Domestic violent extremism 'growing public safety and national security threat,' DOJ says
Department of Justice officials are warning that domestic violent extremism is a persistent problem in the U.S. just over a month after the deadly siege at the United States Capitol.
"The rise of domestic violent extremism is a serious and growing public safety and national security threat," Carlin told reporters.
More than 300 individuals have been charged so far in connection to the Jan. 6 attack on the U.S. Capitol, the Justice Department announced on a call with reporters, with more than 280 arrested in what officials described as an investigation moving at "unprecedented" speed and scale.
Acting Deputy Attorney General John Carlin and senior DOJ and FBI officials provided the first update on the DOJ's investigation into the Capitol riot in weeks, and outlined the department's broader mission in the coming months to address the domestic extremism threat facing the country.
Carlin said the DOJ's approach will primarily be informed by the comprehensive threat assessment examining domestic terrorism that President Joe Biden ordered be compiled by the Office of the Director of National Intelligence in coordination with other agencies.
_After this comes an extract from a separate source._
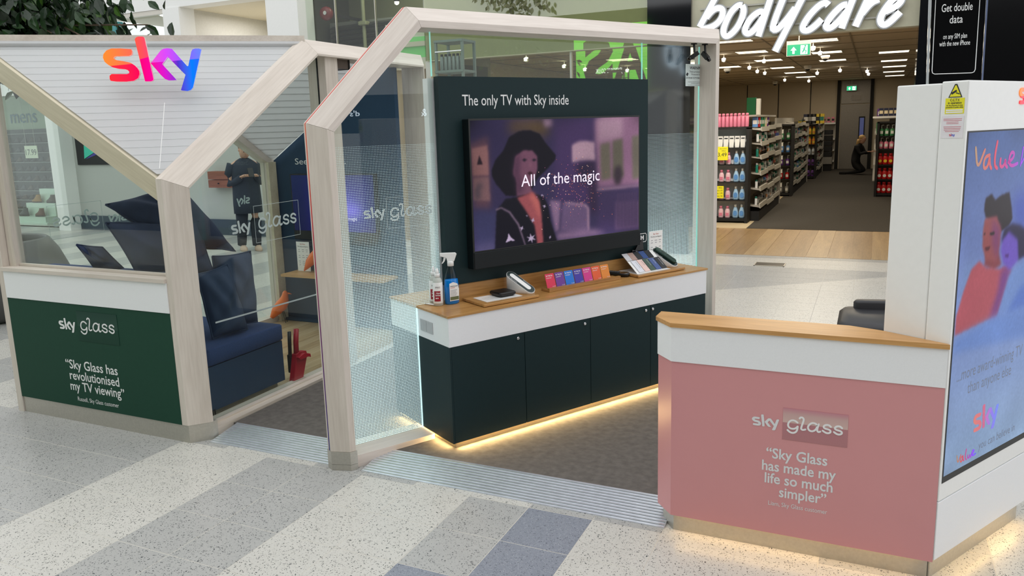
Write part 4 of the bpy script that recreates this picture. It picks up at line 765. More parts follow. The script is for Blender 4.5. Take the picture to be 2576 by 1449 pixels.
# two small cctv cameras under the top beam
def cctv(u, label, d):
    t = thing('cctv_camera', label, 'camera', P2(u, 0.2, 2.0)); a = P2(u, 0.22, 2.10)
    MB().rbox(a+Vector((0, 0, 0.003)), (0.035, 0.03, 0.008), 0.004).build('mount', BLACK, t); MB().tube([a, a+Vector((0.004, -0.004, -0.05))], 0.007, 8).build('stem', BLACK, t)
    c = a+Vector((0.004, -0.004, -0.066)); d = Vector(d).normalized(); s_ = d.cross(Vector((0, 0, 1))).normalized(); n_ = s_.cross(d)
    MB().rbox(c, (0.058, 0.026, 0.026), 0.005, d, s_, n_).build('body', BLACK, t); MB().lathe(c+d*0.026, [(0.012, 0), (0.013, 0.012), (0.010, 0.022), (0.004, 0.022)], 12, s_, n_, d).build('lens', mat('lens_black', (8, 8, 10), 0.1), t)
cctv(1.975, 'left of two small black cctv cameras hanging from the partition beam', (-0.75, -0.35, -0.55)); cctv(2.075, 'right of two small black cctv cameras hanging from the partition beam', (0.55, -0.25, -0.6))
# ---------------------------------------------------------------- the display wall: dark teal board with heading
wb = thing('display_board', 'dark teal display board with white heading behind the large television', 'board', P2(0.9, 0.29, 0.72))
q = MB(); ubox(q, 0.157, 1.621, 0.265, 0.310, 0.815, 1.887); q.build('board', TEAL, wb)
q = MB(); ubox(q, 0.13, 1.62, 0.326, 0.375, 0.727, 1.88); q.build('rear_board', WHITE, wb)
text(UF(0.265), 'The only TV with Sky inside', 0.294, 1.742, 0.079, TXT, wb, w=0.703, bold=0.004)
q = MB(); ubox(q, 0.2, 1.62, 0.25, 0.309, 0.7275, 0.815); q.build('oak_splashback', OAK, wb)
mf = UF(0.265); q = MB()
for a, b in (((1.55, 0.949), (1.60, 0.949)), ((1.608, 0.941), (1.608, 0.905)), ((1.60, 0.897), (1.55, 0.897))): stroke(q, mf, [a, b], 0.007, 0.0006, 0.0014, 0)
stroke(q, mf, [(1.60, 0.949), (1.608, 0.941)], 0.007, 0.0006, 0.0014, 0); stroke(q, mf, [(1.608, 0.905), (1.60, 0.897)], 0.007, 0.0006, 0.0014, 0); q.build('badge_outline', TXT, wb)
text(mf, 'M', 1.558, 0.909, 0.042, TXT, wb, bold=0.02)
# ---------------------------------------------------------------- large television
lt = thing('television', 'large flat television with soundbar showing a child in a dark hat', 'television', P2(0.9, 0.23, 0.89))
TVB = mat('anthracite_tv', (24, 32, 34), 0.35, metal=0.3)
q = MB(); ubox(q, 0.288, 1.490, 0.206, 0.2645, 0.893, 1.672); q.build('housing', TVB, lt, bevel=0.003)
q = MB(); ubox(q, 0.290, 1.488, 0.195, 0.206, 0.895, 0.982); q.build('soundbar', mat('soundbar_cloth', (20, 26, 29), 0.85, var=0.15, scale=400), lt, bevel=0.003)
q = MB(); ubox(q, 0.288, 1.490, 0.2035, 0.2065, 0.984, 1.674); q.build('screen_bezel', BLACK, lt)
sf2 = UF(0.2033)
rad = [((78, 60, 94), 1.0, [(1.305+k*0.014, 1.0), (1.311+k*0.014, 1.0), (1.311+k*0.014, 1.2), (1.305+k*0.014, 1.2)]) for k in range(12)]
rad = [(c, s_, [(a, b+0.02) for a, b in p_]) for c, s_, p_ in rad]
lay = D['TV'][:20]+rad+D['TV'][20:]
scr = picture(sf2, 0.297, 1.482, 0.990, 1.664, 380, lay[1:], 0.0002, 0.62, 'tv', lt, [(0, (58, 50, 84)), (1, (52, 44, 80))], 0.05, 4)
q = {}; rng = random.Random(11)
for k in range(260):
    x = rng.gauss(0.985, 0.12); z = rng.gauss(1.27, 0.085)
    if not (0.66 < x < 1.44 and 1.0 < z < 1.63): continue
    s = rng.uniform(0.0011, 0.003); key = rng.choice(((230, 120, 90), (210, 110, 170), (240, 190, 170), (200, 90, 70)))
    mb = q.setdefault(key, MB()); plate(mb, sf2, [(x-s, z), (x, z-s), (x+s, z), (x, z+s)], 0.0006, 0.0008)
for key, mb in q.items(): mb.build('spark_shapes', emis('spark_%d_%d_%d' % key, key, 0.7), scr, kind='stuff')
text(sf2, 'All of the magic', 0.608, 1.308, 0.092, emis('tv_caption', (246, 236, 250), 0.85), scr, w=0.56, h=0.0012)
# ---------------------------------------------------------------- cabinet below
ca = thing('cabinet', 'long dark teal cabinet with four doors and a white upper band', 'cabinet', P2(0.93, 0.3, 0.035))
q = MB(); ubox(q, 0.0, 1.862, 0.018, 0.624, 0.066, 0.568); q.build('carcass', TEAL, ca)
q = MB(); ubox(q, 0.0, 1.866, 0.0, 0.624, 0.5685, 0.716); q.build('white_band', WHITE, ca)
q = MB(); ubox(q, 0.025, 1.84, 0.025, 0.60, 0.035, 0.0655); q.build('plinth', mat('plinth_cream', (176, 166, 142), 0.5), ca)
for i, (a, b, ku) in enumerate(((0.012, 0.455, 0.413), (0.458, 0.909, 0.869), (0.912, 1.379, 1.34), (1.382, 1.86, 1.396))):
    q = MB(); ubox(q, a, b, 0.0, 0.0175, 0.067, 0.567); d = q.build('door', TEAL, ca, bevel=0.0012)
    c = P2(ku, 0.0, 0.542); MB().lathe(c-NN*0.001, [(0.0085, -0.002), (0.0085, 0.003), (0.007, 0.005)], 12, DD, (0, 0, 1), -NN).build('lock', CHROME, d)
q = MB(); ubox(q, 0.0, 0.011, 0.0, 0.0175, 0.067, 0.567); q.build('end_stile', TEAL, ca)
for a in (0.156, 0.222):
    q = MB(); ubox(q, -0.003, 0.0, a, a+0.062, 0.604, 0.664); q.build('socket_plate', mat('socket_grey', (186, 188, 190), 0.5), ca)
q = MB(); ubox(q, -0.006, 1.872, -0.006, 0.63, 0.7165, 0.727); wt = q.build('worktop', OAK); tag(wt, 'oak worktop lying along the long dark teal cabinet', 'worktop')
LEDW = emis('warm_led', (255, 200, 112), 5.0)
def ledstrip(a, b, label, grp='warm floor-level led strips'):
    a, b = Vector(a), Vector(b); d = (b-a); n = Vector((-d.y, d.x, 0)).normalized()
    o = MB().box((a+b)/2, (d.length, 0.007, 0.002), d.normalized(), n, (0, 0, 1)).build('led_strip', LEDW); tag(o, label, 'light strip', grp)
ledstrip(P2(0.03, 0.0145, 0.0648), P2(1.83, 0.0145, 0.0648), 'warm led strip under the doors of the dark teal cabinet')
ledstrip(P2(0.013, 0.03, 0.0645), P2(0.013, 0.59, 0.0645), 'warm led strip under the near end of the dark teal cabinet')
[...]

He said DOJ will issue updated guidance to agencies in the coming days that will help make sure DOJ's national security division has insight and contacts with all cases that have a nexus to domestic terrorism or domestic violent extremism.
Weighing in on "horrific attacks" reported recently against members of the Asian American community, Carlin echoed the language in Friday morning's DOJ press release, stating, "No one in America should fear violence, because of who they are, or what they believe period. And these types of attacks have no place in our society. We will not tolerate any form of domestic terrorism or hate-based violent extremism, and we are committed to putting a stop to it."
The Justice Department on Friday issued a statement condemning attacks fueled by "bigotry and hatred" -- saying in the past months it has trained "hundreds of federal prosecutors and law enforcement officers" to identify and prosecute hate crimes and other civil rights violations.
The statement from Pamela Karlan, the principal deputy assistant attorney general for DOJ's civil rights division, doesn't single out any specific minority group but comes as law enforcement around the country report spikes in violent attacks against Asian Americans.
Karlan said DOJ's civil rights division is working closely with the FBI and U.S. attorney's offices around the country to evaluate possible hate crimes.
"When a crime is motivated by animus based on race, religion, national origin, sex (including sexual orientation or gender identity), disability, or citizenship, it causes a ripple effect across a community," Karlan said. "No one in the United States should live in fear of victimization because of who they are, how they worship, where they come from, or whom they love."
A senior FBI official told reporters that the primary terrorism threat to the U.S. homeland remains the "lone offender," including homegrown violent extremists and domestic violent extremists who are primarily radicalized online and plot to attack soft targets with readily available weapons. The FBI currently has open domestic terrorism investigations across all 56 of its field offices around the country, the official said.
The official noted that FBI "can never open an investigation based solely around protected First Amendment rights" and they "do not investigate ideology."
The Department of Homeland Security on Thursday used FEMA grants to also tackle the domestic violent extremist threat in the United States.
Communities receiving State Homeland Security Program and Urban Area Security Initiative grants from the Federal Emergency Management Agency will be required to spend at least $77 million of those funds directly battling domestic violent extremism, Secretary Alejandro Mayorkas announced.
While 2019 marked the deadliest year from the domestic violent extremist threat since the 1995 Oklahoma City bombing, the official said, 2020 was "unlike anything we've seen in decades" with the scale of violence around the country. Arrests were up from previous years of domestic terror subjects -- with approximately 180 arrests at the federal, state and local levels in the 2020 fiscal year.
Three of the four fatal domestic terror attacks in 2020 were committed by individuals ascribing to an anti-government or anti-authority violent extremist ideology, and marked the first attack by an anarchic violent extremist in over 20 years, the official said.
The FBI is increasingly alarmed, the official said, about the current cyber realm in which domestic extremists are operating using encrypted applications and platforms -- keeping out of investigators' reach much of their communications even when they are able to secure court-approved warrants.
Asked about testimony this week on Capitol Hill addressing potential threats to Biden's first joint address to Congress, the FBI official declined to confirm any specific intelligence but said more broadly the FBI was "watching very closely" for any reaction from extremists to the address.
"We have been worried that domestic violent extremists would react, not only to the results of an election that they might not see as favorable, but the transition of a government that they may question," the official said. "So I think for the near future as we continue to go through that process -- and I would view the first address to the nation part of that process -- that we are watching very closely for any reaction from individuals that would show either intent to commit an attack or somebody that has already committed one."